Altimetry peaks at sea ice

Image of the Month - July 2011

Sea ice cover deduced from altimetry echo shapes for the austral winter of 2009 and 2010 (yellow sea ice cover for both winters, red only 2009, blue only for 2010). For comparison an indication of scatterometer measurements is given for 2009, which is matching quite well with the altimetry-deduced sea ice cover for the same year. (Credits ISRO/SAC)

 
Antarctica is a frozen continent. However, sea ice around it mostly forms and melts each year, since the Southern Ocean that surrounds it is open (contrary to the Arctic Ocean, enclosed by lands). Variations occur from one year to the other, with impacts on iceberg sheddings, marine animals... However, the Southern Ocean is not a place where a ship can safely navigate and easily take measurements, even when the ocean is ice-free. It is next to impossible in the core of the Austral winter. So satellites are the only way of really monitoring ice cover around Antarctica.

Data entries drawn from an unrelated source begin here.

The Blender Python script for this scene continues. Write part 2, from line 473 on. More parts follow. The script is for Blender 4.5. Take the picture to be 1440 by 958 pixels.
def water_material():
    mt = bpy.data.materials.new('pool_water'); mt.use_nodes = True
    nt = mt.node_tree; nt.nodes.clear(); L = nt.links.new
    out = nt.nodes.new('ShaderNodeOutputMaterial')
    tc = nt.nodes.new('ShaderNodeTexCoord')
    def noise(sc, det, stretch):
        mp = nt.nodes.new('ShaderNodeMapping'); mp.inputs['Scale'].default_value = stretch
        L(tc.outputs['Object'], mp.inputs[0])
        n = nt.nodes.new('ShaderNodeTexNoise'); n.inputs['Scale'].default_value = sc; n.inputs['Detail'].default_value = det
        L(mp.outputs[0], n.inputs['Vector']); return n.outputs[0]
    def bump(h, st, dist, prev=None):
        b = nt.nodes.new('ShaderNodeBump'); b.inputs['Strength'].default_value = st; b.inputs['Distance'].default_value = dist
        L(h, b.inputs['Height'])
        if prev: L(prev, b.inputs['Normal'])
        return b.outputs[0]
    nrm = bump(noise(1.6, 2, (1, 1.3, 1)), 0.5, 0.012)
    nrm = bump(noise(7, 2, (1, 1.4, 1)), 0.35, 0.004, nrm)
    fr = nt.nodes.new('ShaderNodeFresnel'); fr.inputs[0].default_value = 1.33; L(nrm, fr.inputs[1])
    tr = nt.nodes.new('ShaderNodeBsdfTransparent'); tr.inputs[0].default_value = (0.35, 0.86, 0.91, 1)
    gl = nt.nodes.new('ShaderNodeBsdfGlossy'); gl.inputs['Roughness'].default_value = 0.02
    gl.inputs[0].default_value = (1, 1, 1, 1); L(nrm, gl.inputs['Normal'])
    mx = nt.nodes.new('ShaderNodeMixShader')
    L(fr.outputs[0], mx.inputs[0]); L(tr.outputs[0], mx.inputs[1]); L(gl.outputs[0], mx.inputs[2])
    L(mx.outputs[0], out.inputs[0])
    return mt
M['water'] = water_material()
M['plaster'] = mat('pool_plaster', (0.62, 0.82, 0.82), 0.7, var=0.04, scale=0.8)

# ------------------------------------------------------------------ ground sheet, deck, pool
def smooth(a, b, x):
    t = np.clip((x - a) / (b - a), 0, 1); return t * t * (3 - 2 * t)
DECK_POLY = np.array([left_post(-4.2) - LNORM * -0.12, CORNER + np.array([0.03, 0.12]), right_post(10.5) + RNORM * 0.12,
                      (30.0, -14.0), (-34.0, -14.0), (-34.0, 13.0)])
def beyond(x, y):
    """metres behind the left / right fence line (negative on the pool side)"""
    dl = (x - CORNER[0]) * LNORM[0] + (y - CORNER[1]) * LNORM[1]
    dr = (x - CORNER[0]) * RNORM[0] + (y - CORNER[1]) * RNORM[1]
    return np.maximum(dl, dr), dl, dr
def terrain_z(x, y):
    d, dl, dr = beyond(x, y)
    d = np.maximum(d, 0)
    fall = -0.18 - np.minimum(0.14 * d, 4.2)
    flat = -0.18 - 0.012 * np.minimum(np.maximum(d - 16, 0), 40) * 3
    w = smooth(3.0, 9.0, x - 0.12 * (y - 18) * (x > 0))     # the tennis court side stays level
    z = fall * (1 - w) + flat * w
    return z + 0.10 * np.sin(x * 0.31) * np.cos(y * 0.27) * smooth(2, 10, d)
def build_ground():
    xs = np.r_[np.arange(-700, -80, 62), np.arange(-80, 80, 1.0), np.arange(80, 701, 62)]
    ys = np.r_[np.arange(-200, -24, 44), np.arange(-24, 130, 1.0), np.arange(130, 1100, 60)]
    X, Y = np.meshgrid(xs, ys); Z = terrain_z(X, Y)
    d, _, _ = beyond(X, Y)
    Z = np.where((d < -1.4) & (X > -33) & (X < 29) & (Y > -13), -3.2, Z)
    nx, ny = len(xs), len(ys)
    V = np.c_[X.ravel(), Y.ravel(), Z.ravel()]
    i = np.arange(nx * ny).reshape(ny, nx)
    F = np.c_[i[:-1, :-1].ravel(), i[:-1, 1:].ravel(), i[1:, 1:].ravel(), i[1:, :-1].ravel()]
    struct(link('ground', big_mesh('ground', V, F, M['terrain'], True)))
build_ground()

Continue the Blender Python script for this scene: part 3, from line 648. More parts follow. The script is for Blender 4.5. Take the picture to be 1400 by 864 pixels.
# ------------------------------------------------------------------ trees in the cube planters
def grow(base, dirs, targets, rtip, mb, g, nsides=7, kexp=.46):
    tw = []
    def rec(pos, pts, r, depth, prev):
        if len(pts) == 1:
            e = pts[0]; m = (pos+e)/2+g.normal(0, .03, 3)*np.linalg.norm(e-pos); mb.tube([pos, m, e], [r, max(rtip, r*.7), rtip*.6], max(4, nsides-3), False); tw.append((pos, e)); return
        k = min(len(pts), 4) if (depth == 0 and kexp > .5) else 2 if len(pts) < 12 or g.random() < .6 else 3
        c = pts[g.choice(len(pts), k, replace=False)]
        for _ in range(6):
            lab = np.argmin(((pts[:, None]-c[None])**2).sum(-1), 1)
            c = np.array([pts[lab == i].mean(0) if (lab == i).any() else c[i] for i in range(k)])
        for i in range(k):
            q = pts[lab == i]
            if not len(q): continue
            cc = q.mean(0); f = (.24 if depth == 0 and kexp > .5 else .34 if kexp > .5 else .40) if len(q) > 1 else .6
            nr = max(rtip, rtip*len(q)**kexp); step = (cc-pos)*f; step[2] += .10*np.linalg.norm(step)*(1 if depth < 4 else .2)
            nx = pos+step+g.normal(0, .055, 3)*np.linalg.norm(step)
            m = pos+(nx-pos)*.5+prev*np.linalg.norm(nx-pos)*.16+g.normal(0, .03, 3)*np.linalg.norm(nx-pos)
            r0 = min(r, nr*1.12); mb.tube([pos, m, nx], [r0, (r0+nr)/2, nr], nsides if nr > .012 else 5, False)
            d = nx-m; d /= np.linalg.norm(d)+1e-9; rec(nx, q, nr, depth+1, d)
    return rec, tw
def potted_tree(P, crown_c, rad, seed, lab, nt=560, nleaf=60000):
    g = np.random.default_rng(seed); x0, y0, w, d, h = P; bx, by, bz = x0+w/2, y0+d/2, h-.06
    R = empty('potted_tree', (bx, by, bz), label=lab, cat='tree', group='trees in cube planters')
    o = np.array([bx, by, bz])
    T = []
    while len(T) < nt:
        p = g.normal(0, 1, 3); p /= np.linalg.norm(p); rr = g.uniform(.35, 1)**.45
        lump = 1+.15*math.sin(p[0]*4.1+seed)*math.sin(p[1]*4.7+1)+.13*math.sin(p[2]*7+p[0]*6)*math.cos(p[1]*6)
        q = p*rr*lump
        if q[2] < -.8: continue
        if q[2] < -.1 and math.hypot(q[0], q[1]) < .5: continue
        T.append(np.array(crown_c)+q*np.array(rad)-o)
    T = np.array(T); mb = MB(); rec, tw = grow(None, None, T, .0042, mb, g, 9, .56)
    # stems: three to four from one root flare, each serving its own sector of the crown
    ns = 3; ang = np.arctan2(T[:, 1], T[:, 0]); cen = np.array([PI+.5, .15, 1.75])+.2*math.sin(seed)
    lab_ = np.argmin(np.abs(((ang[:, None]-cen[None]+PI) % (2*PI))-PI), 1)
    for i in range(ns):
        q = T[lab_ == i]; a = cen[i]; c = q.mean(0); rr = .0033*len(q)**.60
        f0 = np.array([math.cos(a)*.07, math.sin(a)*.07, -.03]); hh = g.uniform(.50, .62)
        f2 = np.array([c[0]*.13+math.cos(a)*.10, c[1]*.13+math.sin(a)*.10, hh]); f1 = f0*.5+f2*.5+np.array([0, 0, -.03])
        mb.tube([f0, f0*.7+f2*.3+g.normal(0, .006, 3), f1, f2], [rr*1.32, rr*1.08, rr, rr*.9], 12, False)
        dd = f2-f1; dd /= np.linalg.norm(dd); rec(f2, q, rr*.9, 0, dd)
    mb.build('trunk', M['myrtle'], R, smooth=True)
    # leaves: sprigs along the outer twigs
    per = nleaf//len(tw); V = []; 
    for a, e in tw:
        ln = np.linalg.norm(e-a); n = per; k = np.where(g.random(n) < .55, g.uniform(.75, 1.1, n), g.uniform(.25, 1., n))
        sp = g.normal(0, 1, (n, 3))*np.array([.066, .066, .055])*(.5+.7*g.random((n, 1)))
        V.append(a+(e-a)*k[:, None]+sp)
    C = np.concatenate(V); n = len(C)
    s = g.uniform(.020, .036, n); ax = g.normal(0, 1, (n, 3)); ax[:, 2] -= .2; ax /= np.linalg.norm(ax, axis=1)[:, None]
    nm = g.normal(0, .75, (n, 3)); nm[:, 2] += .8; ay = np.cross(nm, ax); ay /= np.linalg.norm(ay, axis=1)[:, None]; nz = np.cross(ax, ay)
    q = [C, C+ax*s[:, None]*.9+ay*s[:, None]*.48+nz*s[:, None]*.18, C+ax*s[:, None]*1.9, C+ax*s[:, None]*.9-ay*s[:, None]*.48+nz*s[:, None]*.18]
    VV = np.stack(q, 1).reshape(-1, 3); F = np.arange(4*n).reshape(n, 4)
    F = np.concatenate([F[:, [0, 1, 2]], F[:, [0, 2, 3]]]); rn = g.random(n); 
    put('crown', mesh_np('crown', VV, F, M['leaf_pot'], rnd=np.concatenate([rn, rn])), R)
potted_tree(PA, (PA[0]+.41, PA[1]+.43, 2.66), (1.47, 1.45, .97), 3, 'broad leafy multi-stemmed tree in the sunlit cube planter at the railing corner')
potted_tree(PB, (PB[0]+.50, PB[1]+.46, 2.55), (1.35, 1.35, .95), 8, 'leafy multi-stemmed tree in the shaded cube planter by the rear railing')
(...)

Altimetry can observe sea ice in different ways. We already wrote about some of them. Today is still another one. Altimeter radar waves do not bounce back in the same way over water or ice. When the waves are bouncing on ice, the echoes are much "peakier" than over water. A parameter can be included in altimetry data that measures this "peakiness'. Thus when such peaky echoes are encountered over ocean, it is a sign that there is sea ice rather than water.

Jason-2 has been measuring the sea surface height, and incidentally a number of other parameters, for three years now. With the future Saral mission and the AltiKa altimeter onboard, other information will be added, and the time series continued.